___ Data for this exercise
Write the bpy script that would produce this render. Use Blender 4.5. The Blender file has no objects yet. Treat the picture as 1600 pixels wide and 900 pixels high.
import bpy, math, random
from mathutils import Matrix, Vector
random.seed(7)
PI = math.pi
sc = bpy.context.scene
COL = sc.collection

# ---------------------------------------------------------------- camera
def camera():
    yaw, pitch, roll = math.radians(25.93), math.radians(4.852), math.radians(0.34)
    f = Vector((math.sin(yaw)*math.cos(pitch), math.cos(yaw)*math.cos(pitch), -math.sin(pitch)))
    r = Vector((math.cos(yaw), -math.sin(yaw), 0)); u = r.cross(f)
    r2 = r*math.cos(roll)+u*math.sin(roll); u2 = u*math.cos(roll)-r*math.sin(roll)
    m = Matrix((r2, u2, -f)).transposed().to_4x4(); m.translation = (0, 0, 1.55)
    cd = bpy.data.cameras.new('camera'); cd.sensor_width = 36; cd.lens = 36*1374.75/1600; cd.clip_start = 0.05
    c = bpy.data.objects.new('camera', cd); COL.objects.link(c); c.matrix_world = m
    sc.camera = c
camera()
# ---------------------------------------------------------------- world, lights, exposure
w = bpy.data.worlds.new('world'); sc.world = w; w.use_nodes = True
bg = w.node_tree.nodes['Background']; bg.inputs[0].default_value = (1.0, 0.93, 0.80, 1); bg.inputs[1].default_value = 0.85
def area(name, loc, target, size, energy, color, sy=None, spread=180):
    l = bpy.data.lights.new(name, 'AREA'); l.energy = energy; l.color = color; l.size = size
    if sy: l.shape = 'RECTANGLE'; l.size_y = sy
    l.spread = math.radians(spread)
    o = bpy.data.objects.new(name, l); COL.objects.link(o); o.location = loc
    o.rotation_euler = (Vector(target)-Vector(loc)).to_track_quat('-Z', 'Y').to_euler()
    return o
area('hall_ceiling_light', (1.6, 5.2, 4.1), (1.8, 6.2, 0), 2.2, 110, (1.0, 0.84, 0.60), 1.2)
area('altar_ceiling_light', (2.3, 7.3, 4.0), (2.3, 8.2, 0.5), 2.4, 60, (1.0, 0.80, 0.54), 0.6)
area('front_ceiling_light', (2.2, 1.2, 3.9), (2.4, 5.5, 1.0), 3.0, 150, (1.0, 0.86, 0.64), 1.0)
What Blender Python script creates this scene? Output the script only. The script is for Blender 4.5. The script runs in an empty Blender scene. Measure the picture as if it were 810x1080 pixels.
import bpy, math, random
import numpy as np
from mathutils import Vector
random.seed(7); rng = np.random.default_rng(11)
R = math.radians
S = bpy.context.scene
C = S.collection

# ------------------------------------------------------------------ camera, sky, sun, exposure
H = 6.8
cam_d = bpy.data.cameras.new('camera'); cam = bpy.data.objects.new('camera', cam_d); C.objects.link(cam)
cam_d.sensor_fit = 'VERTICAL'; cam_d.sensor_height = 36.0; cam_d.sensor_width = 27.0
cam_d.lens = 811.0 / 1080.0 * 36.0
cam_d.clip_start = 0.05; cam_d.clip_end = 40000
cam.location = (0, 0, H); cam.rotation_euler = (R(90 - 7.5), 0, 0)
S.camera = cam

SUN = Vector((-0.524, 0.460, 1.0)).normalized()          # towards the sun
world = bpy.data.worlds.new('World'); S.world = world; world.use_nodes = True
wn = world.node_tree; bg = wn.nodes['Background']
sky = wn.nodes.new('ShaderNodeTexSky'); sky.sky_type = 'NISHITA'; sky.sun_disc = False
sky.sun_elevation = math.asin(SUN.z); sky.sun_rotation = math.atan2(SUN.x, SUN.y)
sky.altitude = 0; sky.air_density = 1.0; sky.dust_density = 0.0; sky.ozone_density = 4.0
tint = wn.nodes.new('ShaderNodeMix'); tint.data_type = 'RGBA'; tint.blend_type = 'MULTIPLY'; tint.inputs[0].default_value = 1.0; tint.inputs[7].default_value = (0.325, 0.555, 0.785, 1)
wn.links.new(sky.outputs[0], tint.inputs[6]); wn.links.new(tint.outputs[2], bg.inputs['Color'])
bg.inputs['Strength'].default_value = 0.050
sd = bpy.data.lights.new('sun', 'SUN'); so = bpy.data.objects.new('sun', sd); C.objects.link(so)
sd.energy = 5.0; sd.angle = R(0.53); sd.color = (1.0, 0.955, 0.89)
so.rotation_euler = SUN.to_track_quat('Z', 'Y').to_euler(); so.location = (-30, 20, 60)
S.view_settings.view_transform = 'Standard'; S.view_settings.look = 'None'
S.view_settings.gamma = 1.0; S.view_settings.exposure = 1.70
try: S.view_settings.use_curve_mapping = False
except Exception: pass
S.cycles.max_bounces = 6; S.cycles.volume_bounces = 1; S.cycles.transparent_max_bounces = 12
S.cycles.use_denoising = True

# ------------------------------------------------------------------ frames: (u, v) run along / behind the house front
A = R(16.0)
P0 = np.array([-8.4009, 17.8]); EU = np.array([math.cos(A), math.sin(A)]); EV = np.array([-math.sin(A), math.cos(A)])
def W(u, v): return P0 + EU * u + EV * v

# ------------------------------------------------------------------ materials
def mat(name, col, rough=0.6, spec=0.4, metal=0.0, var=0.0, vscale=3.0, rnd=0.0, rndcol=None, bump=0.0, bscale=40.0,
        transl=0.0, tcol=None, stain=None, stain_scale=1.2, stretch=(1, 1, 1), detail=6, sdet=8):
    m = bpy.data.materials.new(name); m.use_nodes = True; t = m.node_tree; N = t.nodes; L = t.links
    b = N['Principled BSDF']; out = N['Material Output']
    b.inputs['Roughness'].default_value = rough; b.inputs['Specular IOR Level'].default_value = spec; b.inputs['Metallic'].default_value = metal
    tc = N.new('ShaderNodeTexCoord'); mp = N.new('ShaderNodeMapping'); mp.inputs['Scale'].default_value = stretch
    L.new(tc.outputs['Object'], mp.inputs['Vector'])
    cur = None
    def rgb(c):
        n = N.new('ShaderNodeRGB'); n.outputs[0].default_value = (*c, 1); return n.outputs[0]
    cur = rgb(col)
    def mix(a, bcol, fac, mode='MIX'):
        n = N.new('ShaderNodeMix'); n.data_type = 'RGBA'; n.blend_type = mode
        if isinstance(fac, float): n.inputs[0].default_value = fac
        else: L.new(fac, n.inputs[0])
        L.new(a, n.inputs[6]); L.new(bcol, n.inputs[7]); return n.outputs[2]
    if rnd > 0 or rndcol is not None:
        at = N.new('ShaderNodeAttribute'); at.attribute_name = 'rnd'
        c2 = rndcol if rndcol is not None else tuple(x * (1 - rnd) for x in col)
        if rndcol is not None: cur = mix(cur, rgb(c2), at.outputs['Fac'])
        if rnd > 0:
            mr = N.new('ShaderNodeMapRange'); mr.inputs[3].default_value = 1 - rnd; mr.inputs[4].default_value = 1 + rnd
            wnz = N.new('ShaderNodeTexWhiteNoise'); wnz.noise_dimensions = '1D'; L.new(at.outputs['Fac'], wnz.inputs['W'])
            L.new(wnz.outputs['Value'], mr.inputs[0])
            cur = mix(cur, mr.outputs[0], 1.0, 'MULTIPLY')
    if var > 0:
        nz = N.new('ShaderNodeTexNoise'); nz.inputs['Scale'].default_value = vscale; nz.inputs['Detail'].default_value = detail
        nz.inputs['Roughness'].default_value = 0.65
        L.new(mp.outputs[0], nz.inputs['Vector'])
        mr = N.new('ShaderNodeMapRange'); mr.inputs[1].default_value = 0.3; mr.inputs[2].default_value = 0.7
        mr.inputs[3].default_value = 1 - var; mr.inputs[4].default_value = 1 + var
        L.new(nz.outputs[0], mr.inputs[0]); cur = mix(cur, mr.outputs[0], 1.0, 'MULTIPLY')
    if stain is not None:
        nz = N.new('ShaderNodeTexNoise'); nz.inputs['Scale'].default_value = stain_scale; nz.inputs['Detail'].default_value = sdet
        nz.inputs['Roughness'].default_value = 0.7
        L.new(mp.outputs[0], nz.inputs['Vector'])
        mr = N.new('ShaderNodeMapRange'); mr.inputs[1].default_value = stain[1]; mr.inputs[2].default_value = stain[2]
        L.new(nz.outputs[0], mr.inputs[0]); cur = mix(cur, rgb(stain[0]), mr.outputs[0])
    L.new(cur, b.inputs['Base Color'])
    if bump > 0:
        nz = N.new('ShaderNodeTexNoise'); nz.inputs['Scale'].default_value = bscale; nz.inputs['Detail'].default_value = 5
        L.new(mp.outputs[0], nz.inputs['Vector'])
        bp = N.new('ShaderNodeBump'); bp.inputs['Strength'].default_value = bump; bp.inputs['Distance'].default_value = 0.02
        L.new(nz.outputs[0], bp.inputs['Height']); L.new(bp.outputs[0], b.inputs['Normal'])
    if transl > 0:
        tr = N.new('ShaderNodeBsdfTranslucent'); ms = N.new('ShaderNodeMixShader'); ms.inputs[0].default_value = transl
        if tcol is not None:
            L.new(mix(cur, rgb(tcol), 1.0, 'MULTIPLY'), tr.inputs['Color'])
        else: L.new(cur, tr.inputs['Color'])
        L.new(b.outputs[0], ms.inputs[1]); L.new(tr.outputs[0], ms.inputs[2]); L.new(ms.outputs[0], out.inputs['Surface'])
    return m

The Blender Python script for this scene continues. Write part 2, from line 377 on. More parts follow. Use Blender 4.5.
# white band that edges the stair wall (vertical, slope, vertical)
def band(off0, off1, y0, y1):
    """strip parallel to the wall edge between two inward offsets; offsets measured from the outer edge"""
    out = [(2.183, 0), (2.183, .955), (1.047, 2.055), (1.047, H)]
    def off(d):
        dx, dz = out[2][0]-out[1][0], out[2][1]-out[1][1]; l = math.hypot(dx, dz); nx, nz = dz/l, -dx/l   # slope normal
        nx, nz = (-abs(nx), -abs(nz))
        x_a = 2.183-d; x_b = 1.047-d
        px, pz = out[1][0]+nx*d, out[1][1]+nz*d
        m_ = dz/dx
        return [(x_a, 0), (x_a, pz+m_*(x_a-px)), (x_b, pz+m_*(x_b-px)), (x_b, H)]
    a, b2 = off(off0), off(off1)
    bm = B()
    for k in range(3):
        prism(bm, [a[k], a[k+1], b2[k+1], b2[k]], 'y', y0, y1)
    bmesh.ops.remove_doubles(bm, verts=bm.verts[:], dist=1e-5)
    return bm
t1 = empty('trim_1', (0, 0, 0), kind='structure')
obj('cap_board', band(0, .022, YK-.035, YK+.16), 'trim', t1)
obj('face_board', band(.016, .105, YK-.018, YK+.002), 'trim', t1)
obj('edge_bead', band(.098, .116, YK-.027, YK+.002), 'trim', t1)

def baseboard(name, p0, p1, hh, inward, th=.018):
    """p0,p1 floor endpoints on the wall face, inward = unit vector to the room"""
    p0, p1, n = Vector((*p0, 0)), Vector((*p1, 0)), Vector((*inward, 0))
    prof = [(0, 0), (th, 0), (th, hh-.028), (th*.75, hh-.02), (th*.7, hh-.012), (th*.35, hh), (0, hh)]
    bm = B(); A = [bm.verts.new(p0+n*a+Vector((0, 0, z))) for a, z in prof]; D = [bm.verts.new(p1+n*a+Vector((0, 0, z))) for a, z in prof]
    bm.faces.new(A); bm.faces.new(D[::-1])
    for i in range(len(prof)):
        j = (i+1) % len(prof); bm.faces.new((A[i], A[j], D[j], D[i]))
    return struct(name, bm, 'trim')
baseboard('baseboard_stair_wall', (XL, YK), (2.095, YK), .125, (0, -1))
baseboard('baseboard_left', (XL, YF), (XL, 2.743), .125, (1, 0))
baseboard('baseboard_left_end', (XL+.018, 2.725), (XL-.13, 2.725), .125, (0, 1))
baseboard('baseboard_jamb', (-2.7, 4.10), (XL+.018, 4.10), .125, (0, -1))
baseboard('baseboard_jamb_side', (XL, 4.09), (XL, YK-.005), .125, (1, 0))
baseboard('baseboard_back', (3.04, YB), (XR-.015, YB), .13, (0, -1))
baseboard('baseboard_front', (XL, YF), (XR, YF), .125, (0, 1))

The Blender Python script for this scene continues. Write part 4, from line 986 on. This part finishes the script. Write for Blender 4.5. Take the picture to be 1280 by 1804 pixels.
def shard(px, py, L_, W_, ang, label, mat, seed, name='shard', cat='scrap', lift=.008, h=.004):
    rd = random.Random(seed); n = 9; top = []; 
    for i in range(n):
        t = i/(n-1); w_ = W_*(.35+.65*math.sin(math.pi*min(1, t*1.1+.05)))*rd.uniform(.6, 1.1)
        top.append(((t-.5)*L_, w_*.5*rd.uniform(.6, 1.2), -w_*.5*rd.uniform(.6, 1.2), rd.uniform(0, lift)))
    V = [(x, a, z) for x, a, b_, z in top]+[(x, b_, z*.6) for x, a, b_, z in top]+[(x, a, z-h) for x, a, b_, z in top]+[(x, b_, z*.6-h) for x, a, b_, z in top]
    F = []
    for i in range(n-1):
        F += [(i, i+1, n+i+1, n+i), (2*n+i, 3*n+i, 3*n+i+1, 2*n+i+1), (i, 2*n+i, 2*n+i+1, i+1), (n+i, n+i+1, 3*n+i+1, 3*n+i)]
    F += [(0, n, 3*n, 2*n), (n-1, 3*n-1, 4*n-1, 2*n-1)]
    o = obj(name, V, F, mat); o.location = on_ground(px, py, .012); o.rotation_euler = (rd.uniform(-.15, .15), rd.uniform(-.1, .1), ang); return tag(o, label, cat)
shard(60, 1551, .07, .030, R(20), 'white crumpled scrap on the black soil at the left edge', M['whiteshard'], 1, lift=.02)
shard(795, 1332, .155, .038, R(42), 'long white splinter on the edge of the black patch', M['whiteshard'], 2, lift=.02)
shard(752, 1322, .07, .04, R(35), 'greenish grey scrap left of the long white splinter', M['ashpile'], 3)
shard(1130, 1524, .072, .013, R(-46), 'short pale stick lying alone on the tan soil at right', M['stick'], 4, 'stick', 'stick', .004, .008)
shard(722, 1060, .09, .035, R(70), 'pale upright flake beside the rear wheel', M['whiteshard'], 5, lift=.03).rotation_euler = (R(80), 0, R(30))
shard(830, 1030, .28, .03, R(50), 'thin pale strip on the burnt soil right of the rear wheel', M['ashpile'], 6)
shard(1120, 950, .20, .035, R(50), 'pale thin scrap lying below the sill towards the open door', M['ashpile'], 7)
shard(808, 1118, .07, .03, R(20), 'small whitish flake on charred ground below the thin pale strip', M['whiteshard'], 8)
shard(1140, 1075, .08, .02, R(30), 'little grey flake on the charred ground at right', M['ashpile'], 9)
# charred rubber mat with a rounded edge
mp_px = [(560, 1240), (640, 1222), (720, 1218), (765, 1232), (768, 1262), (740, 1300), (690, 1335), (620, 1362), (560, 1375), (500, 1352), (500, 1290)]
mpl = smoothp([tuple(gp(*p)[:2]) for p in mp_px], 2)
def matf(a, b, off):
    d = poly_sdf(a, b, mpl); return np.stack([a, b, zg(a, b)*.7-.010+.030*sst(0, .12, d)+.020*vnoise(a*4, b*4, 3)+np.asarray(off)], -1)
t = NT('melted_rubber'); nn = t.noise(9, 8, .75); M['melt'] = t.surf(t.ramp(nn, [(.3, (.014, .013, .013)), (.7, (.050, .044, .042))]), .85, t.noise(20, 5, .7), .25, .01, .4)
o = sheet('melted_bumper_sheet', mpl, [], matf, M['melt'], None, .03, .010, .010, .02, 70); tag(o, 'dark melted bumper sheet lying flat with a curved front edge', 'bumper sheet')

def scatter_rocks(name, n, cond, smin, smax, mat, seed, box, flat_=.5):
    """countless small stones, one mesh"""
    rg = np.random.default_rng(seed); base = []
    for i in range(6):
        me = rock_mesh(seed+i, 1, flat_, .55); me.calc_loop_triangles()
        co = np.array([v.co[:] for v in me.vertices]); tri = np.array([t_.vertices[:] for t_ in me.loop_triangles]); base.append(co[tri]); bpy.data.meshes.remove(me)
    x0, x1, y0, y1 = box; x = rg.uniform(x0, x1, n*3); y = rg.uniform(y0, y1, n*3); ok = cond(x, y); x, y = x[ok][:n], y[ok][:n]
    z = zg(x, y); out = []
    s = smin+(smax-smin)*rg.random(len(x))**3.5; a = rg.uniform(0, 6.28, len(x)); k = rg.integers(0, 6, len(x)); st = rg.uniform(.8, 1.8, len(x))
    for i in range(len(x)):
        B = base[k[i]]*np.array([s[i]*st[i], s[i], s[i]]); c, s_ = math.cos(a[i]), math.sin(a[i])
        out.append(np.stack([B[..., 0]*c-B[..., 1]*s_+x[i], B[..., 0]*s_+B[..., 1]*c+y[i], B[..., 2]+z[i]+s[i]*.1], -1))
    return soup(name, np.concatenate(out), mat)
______
*What this task involves*.
Report the number of lines containing the string "pixels" and add nothing to it.

*Task result*.
3